By
Eric Swedlund
Arizona Daily Wildcat
Senate panel moves new funding plan
PHOENIX - The UA is asking state lawmakers for additional funding to halt the increasing TA workload crisis.
One of the University of Arizona's top priorities lies in a request for $3 million - $1.5 million in each of the next two years - to hire up to 144 new graduate teaching assistants and attempt to bring the average workload back down to the prescribed 20-hour-a-week level.
"Not only is this crucial, but it is the most important issue we have at the main campus," said UA lobbyist Greg Fahey.
The Senate Education Committee approved Senate Bill 1415 by a 5-3 vote Thursday. Sen. Tim Bee, R-Tucson, sponsored the measure, which now faces a hearing in the Appropriations Committee.
"This deals with a serious problem we have," Fahey told the panel. "Teaching loads have gotten out of whack."
Gary Pivo, dean of the Graduate College, said the graduate teaching assistants are "an essential member of the teaching team."
"They extend the capacity or reach of professors," he added.

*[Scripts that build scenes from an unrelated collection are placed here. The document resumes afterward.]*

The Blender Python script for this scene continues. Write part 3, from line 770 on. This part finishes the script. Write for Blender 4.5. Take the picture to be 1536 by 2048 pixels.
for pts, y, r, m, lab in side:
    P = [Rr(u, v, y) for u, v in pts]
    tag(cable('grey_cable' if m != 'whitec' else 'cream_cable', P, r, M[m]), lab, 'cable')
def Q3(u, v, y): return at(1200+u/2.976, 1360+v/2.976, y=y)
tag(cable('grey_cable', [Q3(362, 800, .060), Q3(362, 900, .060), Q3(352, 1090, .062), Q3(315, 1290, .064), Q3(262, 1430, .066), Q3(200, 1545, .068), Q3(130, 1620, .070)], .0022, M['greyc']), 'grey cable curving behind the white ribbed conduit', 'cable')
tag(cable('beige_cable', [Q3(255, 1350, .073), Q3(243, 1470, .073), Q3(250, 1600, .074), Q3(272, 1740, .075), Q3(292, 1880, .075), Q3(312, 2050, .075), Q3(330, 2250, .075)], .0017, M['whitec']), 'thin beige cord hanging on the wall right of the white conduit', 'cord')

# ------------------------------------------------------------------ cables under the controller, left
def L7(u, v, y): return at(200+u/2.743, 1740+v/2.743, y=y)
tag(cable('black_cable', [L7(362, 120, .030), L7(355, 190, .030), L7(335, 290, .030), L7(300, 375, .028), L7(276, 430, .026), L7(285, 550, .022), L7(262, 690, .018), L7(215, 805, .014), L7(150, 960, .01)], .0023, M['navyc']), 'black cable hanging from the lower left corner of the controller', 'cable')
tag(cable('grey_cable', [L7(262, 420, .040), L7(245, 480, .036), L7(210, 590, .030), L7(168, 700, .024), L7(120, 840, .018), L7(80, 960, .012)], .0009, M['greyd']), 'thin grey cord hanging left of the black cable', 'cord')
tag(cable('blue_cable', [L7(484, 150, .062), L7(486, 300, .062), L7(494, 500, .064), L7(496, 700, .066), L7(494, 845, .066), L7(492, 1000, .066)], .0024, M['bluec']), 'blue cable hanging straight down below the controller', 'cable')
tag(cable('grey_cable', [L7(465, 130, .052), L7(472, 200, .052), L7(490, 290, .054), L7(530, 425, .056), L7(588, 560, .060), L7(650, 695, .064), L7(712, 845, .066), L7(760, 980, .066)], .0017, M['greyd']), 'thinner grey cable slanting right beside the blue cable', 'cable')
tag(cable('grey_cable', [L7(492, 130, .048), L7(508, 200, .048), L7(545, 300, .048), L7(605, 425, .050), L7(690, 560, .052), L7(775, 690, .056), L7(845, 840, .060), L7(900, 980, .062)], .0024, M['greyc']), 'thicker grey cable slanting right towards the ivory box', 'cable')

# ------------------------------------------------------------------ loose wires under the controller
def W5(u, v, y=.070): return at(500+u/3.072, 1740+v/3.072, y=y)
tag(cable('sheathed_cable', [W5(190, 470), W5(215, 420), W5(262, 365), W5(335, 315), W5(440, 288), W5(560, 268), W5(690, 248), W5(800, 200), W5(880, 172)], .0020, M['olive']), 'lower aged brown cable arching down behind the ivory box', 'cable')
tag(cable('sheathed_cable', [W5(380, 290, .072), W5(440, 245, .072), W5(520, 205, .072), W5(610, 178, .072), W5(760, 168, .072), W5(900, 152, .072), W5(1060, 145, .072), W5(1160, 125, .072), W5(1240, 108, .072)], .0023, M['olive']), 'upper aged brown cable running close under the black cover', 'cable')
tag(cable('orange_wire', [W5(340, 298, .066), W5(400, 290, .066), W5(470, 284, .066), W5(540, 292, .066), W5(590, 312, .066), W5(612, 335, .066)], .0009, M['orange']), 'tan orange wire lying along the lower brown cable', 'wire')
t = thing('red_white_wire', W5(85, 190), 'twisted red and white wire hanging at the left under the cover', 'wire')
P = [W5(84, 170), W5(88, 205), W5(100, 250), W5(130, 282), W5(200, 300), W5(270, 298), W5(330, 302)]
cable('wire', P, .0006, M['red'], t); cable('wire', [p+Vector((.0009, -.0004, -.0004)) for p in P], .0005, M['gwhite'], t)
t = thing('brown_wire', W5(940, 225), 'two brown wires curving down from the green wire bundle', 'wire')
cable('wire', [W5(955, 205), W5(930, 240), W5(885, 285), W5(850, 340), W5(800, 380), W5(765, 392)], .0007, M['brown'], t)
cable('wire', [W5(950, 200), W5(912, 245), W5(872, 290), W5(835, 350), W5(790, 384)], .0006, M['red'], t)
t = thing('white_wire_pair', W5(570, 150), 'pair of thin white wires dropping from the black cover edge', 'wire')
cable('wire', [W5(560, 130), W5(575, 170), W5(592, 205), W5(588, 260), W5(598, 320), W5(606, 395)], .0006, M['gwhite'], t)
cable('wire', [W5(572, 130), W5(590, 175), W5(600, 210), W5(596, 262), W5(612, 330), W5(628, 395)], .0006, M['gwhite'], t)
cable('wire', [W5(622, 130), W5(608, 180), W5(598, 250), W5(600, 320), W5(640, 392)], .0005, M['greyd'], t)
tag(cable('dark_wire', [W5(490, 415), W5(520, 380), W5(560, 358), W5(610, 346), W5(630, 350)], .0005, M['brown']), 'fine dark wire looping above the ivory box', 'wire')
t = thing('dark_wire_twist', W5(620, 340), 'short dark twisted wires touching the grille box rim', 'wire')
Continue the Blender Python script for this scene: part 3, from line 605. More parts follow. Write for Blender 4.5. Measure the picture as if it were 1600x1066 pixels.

The growing workload problems have TAs working an average of 20 percent more than their counterparts at UA's peer institutions. It is not unusual to find TAs working 50 percent more hours than they are paid for, Pivo said.
"If we increase the number of GTAs, we improve undergraduate programs," he added. "We'll have fewer undergraduates washing out of the more difficult programs."
An amendment proposed by Sen. Joe Eddie Lopez, D-Phoenix, would have given the funds to the Arizona Board of Regents instead of the UA.
"This is an issue that has plagued all of the universities," he said.
The Lopez amendment would have given the regents discretion to distribute the money between the three state universities.
Sen. Mary Hartley, D-Phoenix, supported the Lopez amendment.
"We've had an awful lot of money go down to Pima County and higher education," she said. "I think it should be handled by the Board of Regents to distribute equally."
UA's officials argued against the amendment, which was defeated.
"Clearly we know we have a very serious workload problem at the University of Arizona," Pivo argued, adding that Arizona State University and Northern Arizona University do not consider TA workload a top priority.
Jason Auxier, a UA optical sciences graduate student and president of the Graduate and Professional Student Council, told the committee the request for the funding came out of a coalition of students, faculty and administrators.
"It's beneficial for graduate students to get the teaching experience," he said. "Graduate TAs need to do grading so faculty have more time with students."
The two areas with the greatest TA need are freshman English composition and general chemistry, which have 7,000 and 5,000 undergraduate students, respectively.
Sen. Ken Bennett, R-Prescott, voted against the bill because he said he is concerned by the amount of teaching that is done by professors compared to the amount that is being shifted to TAs.